Review of THE RESTLESS REPUBLIC: Britain Without a Crown
Brilliant scholarly romp through England's intense Civil War
I am having a very hard time getting out of the 17th century. Am I finding comfort in all its parallels to today or is the century a Game of Thrones adventure gone live, with footnotes? Regardless of my recent obsession, reading Anna Keay’s history of the English Civil War and the Puritan interregnum that followed, the only period since 1066 that England was not headed by a monarch, is as compelling a romp through history as you are likely to find. It is told through different points of view from actual participants both famous and not. It ultimately revolves around the complex, troubling but very much larger than life character of Oliver Cromwell. Her treatment of him lifts him away from the more tabloid simplifications we all have grown up with, He is simply the nucleus of a spinning effort by many to create a “new” England. It was the Sixties in America with a lot of God, swords, cults, and lords.
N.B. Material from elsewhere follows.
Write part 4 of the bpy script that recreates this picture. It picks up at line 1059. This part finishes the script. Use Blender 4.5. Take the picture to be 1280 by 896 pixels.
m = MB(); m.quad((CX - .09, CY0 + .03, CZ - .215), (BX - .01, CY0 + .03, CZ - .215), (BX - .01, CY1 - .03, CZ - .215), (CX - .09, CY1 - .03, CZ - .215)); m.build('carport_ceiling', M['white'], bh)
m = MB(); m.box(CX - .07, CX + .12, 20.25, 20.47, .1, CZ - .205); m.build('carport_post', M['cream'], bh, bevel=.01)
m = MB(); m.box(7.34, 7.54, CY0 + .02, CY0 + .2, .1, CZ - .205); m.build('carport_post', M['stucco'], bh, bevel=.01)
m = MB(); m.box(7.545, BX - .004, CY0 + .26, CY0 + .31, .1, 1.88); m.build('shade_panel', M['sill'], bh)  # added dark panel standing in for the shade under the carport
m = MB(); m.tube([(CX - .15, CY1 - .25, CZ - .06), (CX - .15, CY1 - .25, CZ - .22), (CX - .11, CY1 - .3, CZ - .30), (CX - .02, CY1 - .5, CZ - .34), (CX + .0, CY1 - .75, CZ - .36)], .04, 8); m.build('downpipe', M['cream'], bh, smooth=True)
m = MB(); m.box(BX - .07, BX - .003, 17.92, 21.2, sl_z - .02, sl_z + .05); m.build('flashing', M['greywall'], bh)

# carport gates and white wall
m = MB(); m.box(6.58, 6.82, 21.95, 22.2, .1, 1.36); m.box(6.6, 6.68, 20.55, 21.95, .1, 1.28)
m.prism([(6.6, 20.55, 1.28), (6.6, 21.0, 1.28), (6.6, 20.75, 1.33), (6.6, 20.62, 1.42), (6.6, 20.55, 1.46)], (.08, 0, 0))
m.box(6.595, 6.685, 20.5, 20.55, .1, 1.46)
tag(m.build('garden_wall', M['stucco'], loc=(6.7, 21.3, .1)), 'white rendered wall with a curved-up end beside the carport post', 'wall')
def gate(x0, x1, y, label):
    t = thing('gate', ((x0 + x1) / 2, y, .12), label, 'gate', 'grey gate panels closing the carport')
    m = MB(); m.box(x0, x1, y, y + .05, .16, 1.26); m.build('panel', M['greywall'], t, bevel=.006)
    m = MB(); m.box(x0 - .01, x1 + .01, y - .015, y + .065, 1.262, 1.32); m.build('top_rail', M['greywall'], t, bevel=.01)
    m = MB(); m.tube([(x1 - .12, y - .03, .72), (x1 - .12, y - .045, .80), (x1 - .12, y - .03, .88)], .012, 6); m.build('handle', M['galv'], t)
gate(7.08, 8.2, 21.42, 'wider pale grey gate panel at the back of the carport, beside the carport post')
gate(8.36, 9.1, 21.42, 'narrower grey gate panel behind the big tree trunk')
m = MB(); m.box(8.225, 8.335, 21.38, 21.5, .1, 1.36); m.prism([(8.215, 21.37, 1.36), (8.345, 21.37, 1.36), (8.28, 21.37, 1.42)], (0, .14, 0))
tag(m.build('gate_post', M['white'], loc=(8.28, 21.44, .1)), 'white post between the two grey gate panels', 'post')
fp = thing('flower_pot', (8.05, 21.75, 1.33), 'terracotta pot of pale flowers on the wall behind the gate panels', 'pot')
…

There is so much that will speak to you as relevant to our times now. Fox News is all over this revolution as is the first glimmerings of communist idealism. The book puts paid to the myth of England as the stable isle of reason amidst her crazy continental neighbors. Her history was always, like every other people’s, a dance with chaos. Keay provides the lyrics and the music for this dance in a wonderfully written, refreshingly compact history that combines deep scholarship with a gift for telling a good story.